• Your task: Your task is to copy the listing exactly. Drop any pictures from the copy.

• Dataset extract:
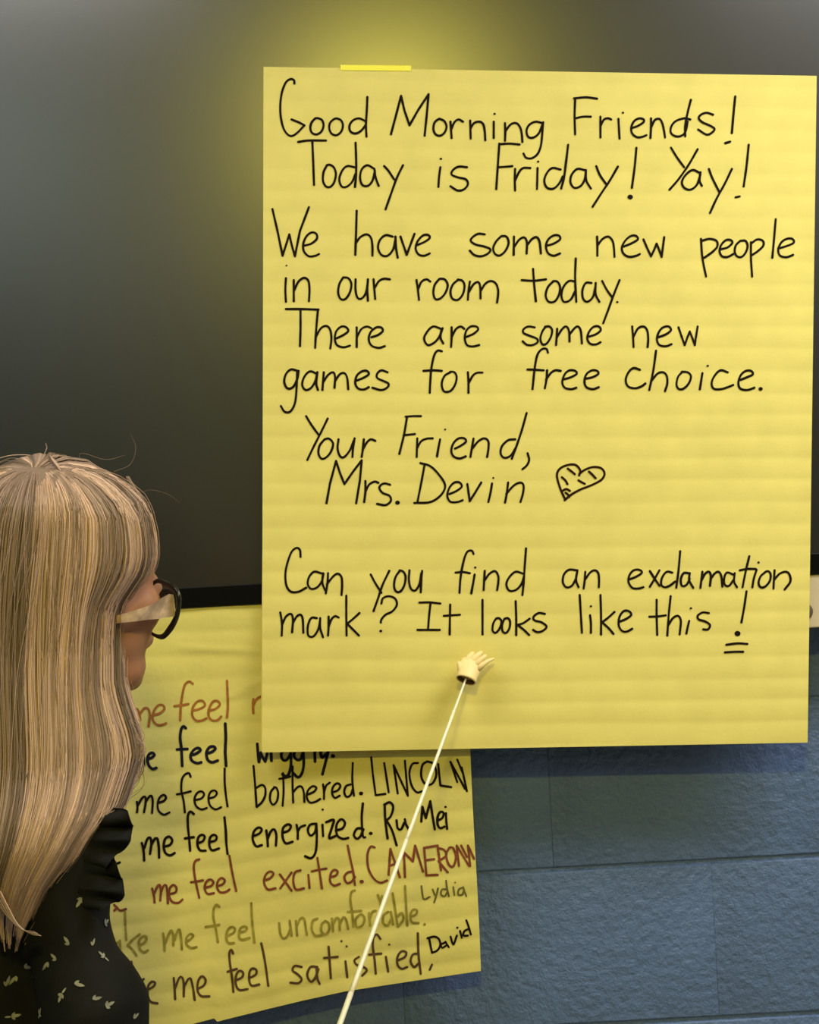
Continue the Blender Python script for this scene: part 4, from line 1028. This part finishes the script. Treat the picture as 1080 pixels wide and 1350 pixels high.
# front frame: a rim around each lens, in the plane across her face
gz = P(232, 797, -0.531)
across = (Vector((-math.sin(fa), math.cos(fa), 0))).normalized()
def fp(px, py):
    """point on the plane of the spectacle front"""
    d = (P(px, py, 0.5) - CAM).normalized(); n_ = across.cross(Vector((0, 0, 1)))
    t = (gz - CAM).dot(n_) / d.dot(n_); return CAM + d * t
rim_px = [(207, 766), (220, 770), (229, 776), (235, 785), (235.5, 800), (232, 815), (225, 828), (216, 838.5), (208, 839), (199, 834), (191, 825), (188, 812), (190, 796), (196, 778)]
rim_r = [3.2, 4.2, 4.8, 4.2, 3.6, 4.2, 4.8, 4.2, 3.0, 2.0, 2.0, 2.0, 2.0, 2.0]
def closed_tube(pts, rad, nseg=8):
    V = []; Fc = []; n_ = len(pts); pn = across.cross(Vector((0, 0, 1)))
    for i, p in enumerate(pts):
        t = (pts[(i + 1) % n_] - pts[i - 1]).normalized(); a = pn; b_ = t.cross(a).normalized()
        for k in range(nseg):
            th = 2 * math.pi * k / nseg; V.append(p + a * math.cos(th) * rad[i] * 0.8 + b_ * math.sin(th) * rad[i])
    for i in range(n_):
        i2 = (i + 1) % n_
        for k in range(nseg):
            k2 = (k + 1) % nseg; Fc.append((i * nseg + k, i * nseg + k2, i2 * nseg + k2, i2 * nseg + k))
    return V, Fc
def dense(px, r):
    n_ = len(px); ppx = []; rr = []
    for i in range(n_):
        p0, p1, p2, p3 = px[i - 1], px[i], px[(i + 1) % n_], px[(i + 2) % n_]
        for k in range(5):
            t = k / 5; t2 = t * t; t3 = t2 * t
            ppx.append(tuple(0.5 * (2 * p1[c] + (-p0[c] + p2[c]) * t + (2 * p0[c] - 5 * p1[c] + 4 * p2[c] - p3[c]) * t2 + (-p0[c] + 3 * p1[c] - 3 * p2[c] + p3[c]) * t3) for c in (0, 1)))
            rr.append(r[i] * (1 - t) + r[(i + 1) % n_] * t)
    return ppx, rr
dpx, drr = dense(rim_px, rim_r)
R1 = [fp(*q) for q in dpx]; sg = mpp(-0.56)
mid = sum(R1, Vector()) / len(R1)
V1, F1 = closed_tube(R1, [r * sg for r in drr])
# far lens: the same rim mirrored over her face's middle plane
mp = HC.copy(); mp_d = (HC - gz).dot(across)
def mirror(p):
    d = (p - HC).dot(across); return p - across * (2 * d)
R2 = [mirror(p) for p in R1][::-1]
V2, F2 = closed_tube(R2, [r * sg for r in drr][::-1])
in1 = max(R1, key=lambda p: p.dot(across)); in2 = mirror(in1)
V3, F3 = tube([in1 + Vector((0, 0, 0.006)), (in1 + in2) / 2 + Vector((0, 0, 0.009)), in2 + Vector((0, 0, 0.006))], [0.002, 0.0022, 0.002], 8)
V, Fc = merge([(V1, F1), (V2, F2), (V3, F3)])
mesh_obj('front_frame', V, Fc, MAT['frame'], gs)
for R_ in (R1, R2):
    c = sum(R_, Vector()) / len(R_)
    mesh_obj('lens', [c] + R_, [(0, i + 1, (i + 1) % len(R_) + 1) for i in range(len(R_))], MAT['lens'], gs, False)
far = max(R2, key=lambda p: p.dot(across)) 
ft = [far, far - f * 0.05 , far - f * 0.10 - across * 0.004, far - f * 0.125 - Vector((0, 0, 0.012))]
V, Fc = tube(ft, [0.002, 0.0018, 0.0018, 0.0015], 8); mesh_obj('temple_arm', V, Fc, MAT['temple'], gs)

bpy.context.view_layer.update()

• Task answer:
Continue the Blender Python script for this scene: part 4, from line 1028. This part finishes the script. Treat the picture as 1080 pixels wide and 1350 pixels high.
# front frame: a rim around each lens, in the plane across her face
gz = P(232, 797, -0.531)
across = (Vector((-math.sin(fa), math.cos(fa), 0))).normalized()
def fp(px, py):
    """point on the plane of the spectacle front"""
    d = (P(px, py, 0.5) - CAM).normalized(); n_ = across.cross(Vector((0, 0, 1)))
    t = (gz - CAM).dot(n_) / d.dot(n_); return CAM + d * t
rim_px = [(207, 766), (220, 770), (229, 776), (235, 785), (235.5, 800), (232, 815), (225, 828), (216, 838.5), (208, 839), (199, 834), (191, 825), (188, 812), (190, 796), (196, 778)]
rim_r = [3.2, 4.2, 4.8, 4.2, 3.6, 4.2, 4.8, 4.2, 3.0, 2.0, 2.0, 2.0, 2.0, 2.0]
def closed_tube(pts, rad, nseg=8):
    V = []; Fc = []; n_ = len(pts); pn = across.cross(Vector((0, 0, 1)))
    for i, p in enumerate(pts):
        t = (pts[(i + 1) % n_] - pts[i - 1]).normalized(); a = pn; b_ = t.cross(a).normalized()
        for k in range(nseg):
            th = 2 * math.pi * k / nseg; V.append(p + a * math.cos(th) * rad[i] * 0.8 + b_ * math.sin(th) * rad[i])
    for i in range(n_):
        i2 = (i + 1) % n_
        for k in range(nseg):
            k2 = (k + 1) % nseg; Fc.append((i * nseg + k, i * nseg + k2, i2 * nseg + k2, i2 * nseg + k))
    return V, Fc
def dense(px, r):
    n_ = len(px); ppx = []; rr = []
    for i in range(n_):
        p0, p1, p2, p3 = px[i - 1], px[i], px[(i + 1) % n_], px[(i + 2) % n_]
        for k in range(5):
            t = k / 5; t2 = t * t; t3 = t2 * t
            ppx.append(tuple(0.5 * (2 * p1[c] + (-p0[c] + p2[c]) * t + (2 * p0[c] - 5 * p1[c] + 4 * p2[c] - p3[c]) * t2 + (-p0[c] + 3 * p1[c] - 3 * p2[c] + p3[c]) * t3) for c in (0, 1)))
            rr.append(r[i] * (1 - t) + r[(i + 1) % n_] * t)
    return ppx, rr
dpx, drr = dense(rim_px, rim_r)
R1 = [fp(*q) for q in dpx]; sg = mpp(-0.56)
mid = sum(R1, Vector()) / len(R1)
V1, F1 = closed_tube(R1, [r * sg for r in drr])
# far lens: the same rim mirrored over her face's middle plane
mp = HC.copy(); mp_d = (HC - gz).dot(across)
def mirror(p):
    d = (p - HC).dot(across); return p - across * (2 * d)
R2 = [mirror(p) for p in R1][::-1]
V2, F2 = closed_tube(R2, [r * sg for r in drr][::-1])
in1 = max(R1, key=lambda p: p.dot(across)); in2 = mirror(in1)
V3, F3 = tube([in1 + Vector((0, 0, 0.006)), (in1 + in2) / 2 + Vector((0, 0, 0.009)), in2 + Vector((0, 0, 0.006))], [0.002, 0.0022, 0.002], 8)
V, Fc = merge([(V1, F1), (V2, F2), (V3, F3)])
mesh_obj('front_frame', V, Fc, MAT['frame'], gs)
for R_ in (R1, R2):
    c = sum(R_, Vector()) / len(R_)
    mesh_obj('lens', [c] + R_, [(0, i + 1, (i + 1) % len(R_) + 1) for i in range(len(R_))], MAT['lens'], gs, False)
far = max(R2, key=lambda p: p.dot(across)) 
ft = [far, far - f * 0.05 , far - f * 0.10 - across * 0.004, far - f * 0.125 - Vector((0, 0, 0.012))]
V, Fc = tube(ft, [0.002, 0.0018, 0.0018, 0.0015], 8); mesh_obj('temple_arm', V, Fc, MAT['temple'], gs)

bpy.context.view_layer.update()